The Panthers brought back Newton on Nov. 11 after Darnold injured his shoulder. And while Newton played well in his first two games with the Panthers — the first as a backup, the second as the starter — they still were unable to find consistency.
Then the offense had one of its worst games two weeks ago against the Dolphins. Newton finished 5-for-21 passing for 92 yards and two interceptions and the Panthers lost 33-10. Their run-to-pass ratio was 18-31.
“Miami did exactly what I told you guys they were going to do,” Rhule said on Nov. 29. “They lined up in zero blitz, they put everybody up at the line and they dared us to beat it. We beat it one time for a big play to DJ (Moore), but obviously did not beat it enough to run them out of it.”
Rhule was asked after the game whether he still supported Brady’s play-calling.
“I don’t even know that I’ve always defended him,” Rhule replied. “I’ve said we need to run the ball more. I always looked at it very even keel.

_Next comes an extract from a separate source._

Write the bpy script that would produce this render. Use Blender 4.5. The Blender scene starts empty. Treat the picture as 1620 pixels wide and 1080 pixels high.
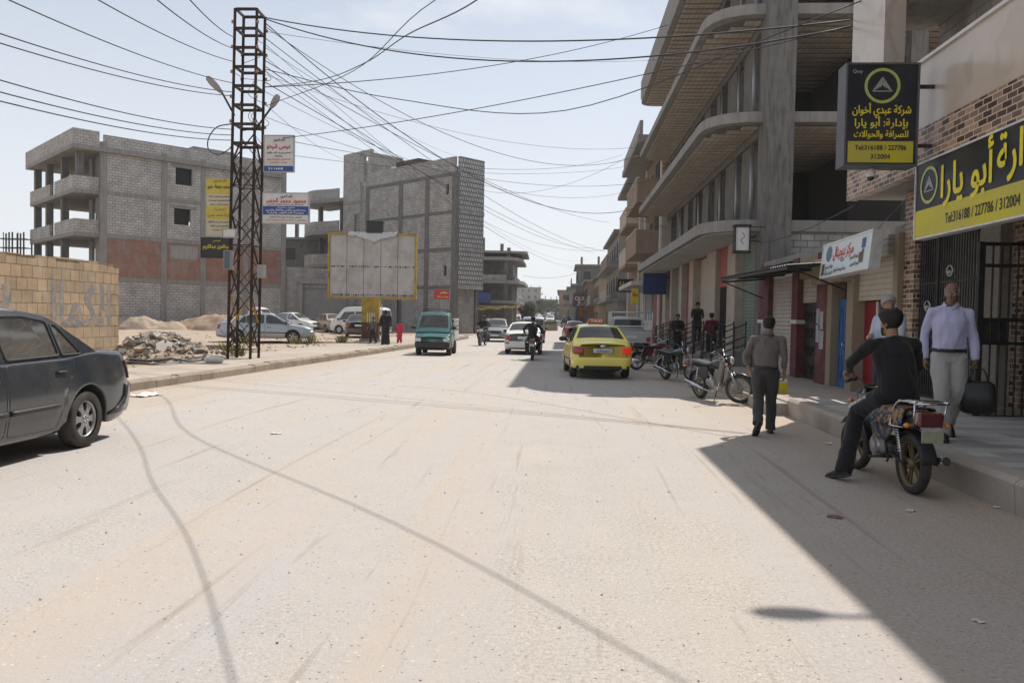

I’m not going to be super inflammatory like everyone wants me to be.”
Rhule later said he came away from the game with “some feelings,” presumably about parting ways with Brady. But he wanted to watch film on the offense before deciding.
The following week — the bye week — Rhule did so. It assured him that he needed to make a change.
The Panthers entered their Week 13 bye ranked 28th in the league in yards per game, 23rd in points per game.
What the Panthers can learn from the Brady experiment
Philosophically, Lee, the PFF analyst, compares the Panthers’ offense under Brady to Arizona, Washington or Philadelphia. The Cardinals and Eagles have rushing quarterbacks, which usually flips the math in favor of the running game. Newton can still move but isn’t nearly as dynamic as his younger self.
Meanwhile, Washington has one of the best offensive lines in football. Without an advantage up front (the Panthers are 26th in ESPN’s run-win rate) or a math-flipping quarterback, the Panthers may not be best suited to run the ball as much as Rhule wants.
Those circumstances put a lot of pressure on Brady’s play calling. Lee said the best offenses have multiple answers for how they are defended.
“Carolina is kind of caught in this place where when they can do the one or two things that they really like to do,” Lee said. “It looks great offensively, but when a defense is able to get pressure on them, take away the run game, it does not leave very many answers outside of some of the things that Joe Brady likes offensively.”
Said Rhule of the decision to part ways with Brady: It’s not any one thing, it’s kind of the vision of how we think we need to play and where we need to be moving forward. We want to be a team that can run the football. Obviously, we can’t throw multiple interceptions, whatever we have to do, we have to do it at a higher level. It’s not one specific thing.”
Rhule handed over play-calling duties to senior offensive assistant coach Nixon, who served as his co-offensive coordinator at Baylor. The two have been friends since high school.
Nixon’s background aligns more with Rhule’s philosophy in running the ball.
What Brady’s firing also did was put all the players on notice. Moton said the NFL stands for “Not for long.” Other players reiterated that it signified that the NFL is a business and there is little loyalty.
Newton, who played arguably the worst game of his career against Miami, said it reinforced that he needed to play better.
“Because do I think I had something to do with it?” Newton said of Brady’s firing. “The competitor in me, absolutely, yes. Because the truth of the matter is, you don’t lose your job because of success. But where I’m at now, is doing what I can control to make sure I have a job, too.”